Saturday, February 14, 2009

Saudi Arabia sacks two important religious leaders

King Abdullah of Saudi Arabia has sacked two powerful religious officials in a wide ranging shake-up of the cabinet and other government posts, as can be read on the website of BBC. One of the dismissed men was the head of the controversial religious police force. The other was the country's most senior judge. The king also appointed the country's first-ever female minister and replaced the head of the central bank.

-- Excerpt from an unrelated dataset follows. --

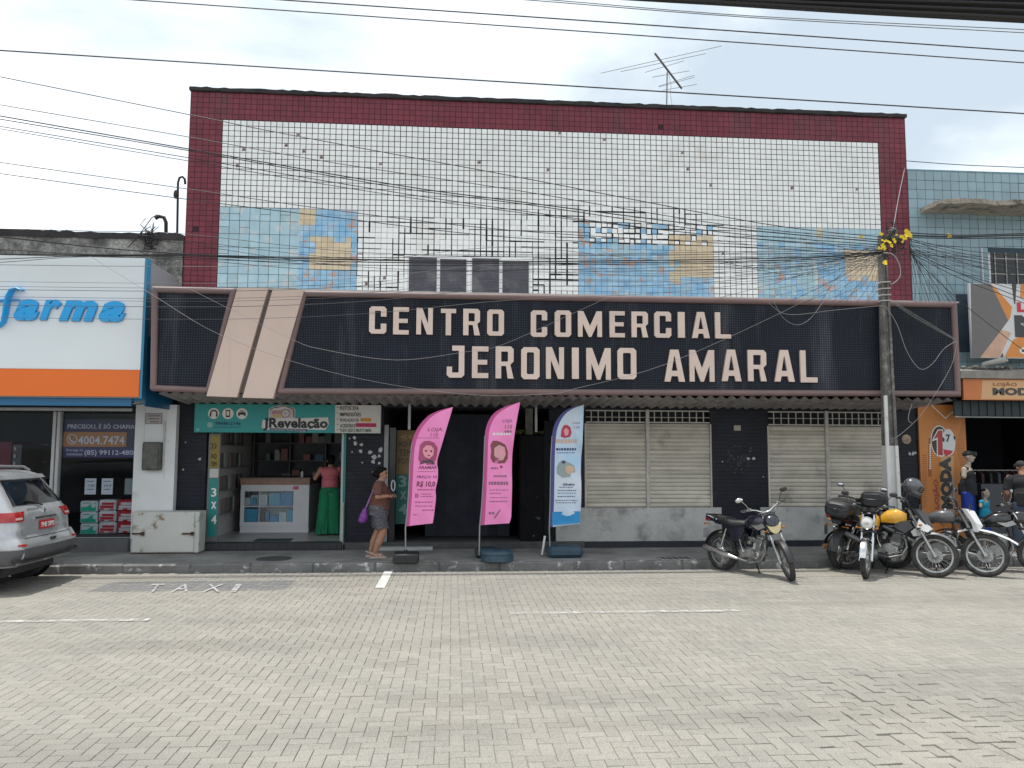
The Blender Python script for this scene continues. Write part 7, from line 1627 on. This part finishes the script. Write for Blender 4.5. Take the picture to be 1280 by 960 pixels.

King Abdullah, who came to power in 2005, has for a long time had the reputation of a reformer - and the latest appointments have the makings of one of the biggest shake-ups in Saudi public life for many years. The sacked head judge, Sheikh Salih Ibn al-Luhaydan, caused controversy last September when he said it was permissible to kill the owners of satellite TV channels which broadcast immoral programmes. Sheikh Salih Ibn al-Luhaydan said some "evil" entertainment programmes aired by the channels promoted debauchery. Our correspondent says the sheikh may well be paying the price for airing his opinions.

Sheikh Ibrahim al-Ghaith has lost his job as head of the Commission for the Promotion of Virtue and the Prevention of Vice, which enforces Saudi Arabia's conservative brand of Islam, Wahhabism. The commission has wide powers to search for alcohol and drugs, to crack down on prostitution and ensure shops are closed during prayer times. The religious police have been widely criticised recently over allegations of brutality - the kind of comments that could never have been made publicly a few years ago.